At the
beginning of the book, Garcia Marquez
tells us how it’s going to end;
nevertheless, this fact is forgotten as you start reading the first paragraphs,
even more so, it’s not even important anymore because the plot is more
captivating than the aforementioned ending. After all,
death is just a
necessary part of life but, how do we get to it? Is death fair? Does it come
when destiny tells it to? Is there an invisible
hand that could bend this
fate?
Or, is that same hand the one that writes said fate?
Somehow as
you read on, you start feeling the
character’s death as something inevitable,
but you reach the ending with a
sense of impotence and hopelessness, to the
point of blaming the author for not saving the character with a stylish ruse.

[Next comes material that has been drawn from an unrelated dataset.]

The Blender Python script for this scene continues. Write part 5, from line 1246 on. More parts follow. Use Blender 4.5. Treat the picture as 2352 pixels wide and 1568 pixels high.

What good is magical realism if you cannot straighten what’s crooked? The
reader keeps waiting until the end to see if there is an ounce of mercy in the
author to prevent the death predicted in the title of the book which is so
unfair and unjustified.
The book
gives you a sense of shame. Are we, are all
human beings so incapable of
reflecting upon things and so caught up in this society in which we live in
that it controls us? We desire a change in human mentality, one which focuses
on true human values based on genuine feelings instead of empty prejudices and
acceptable social constraints, such as the ones Garcia Marquez so masterfully
depicts in the hours prior to the foretold death.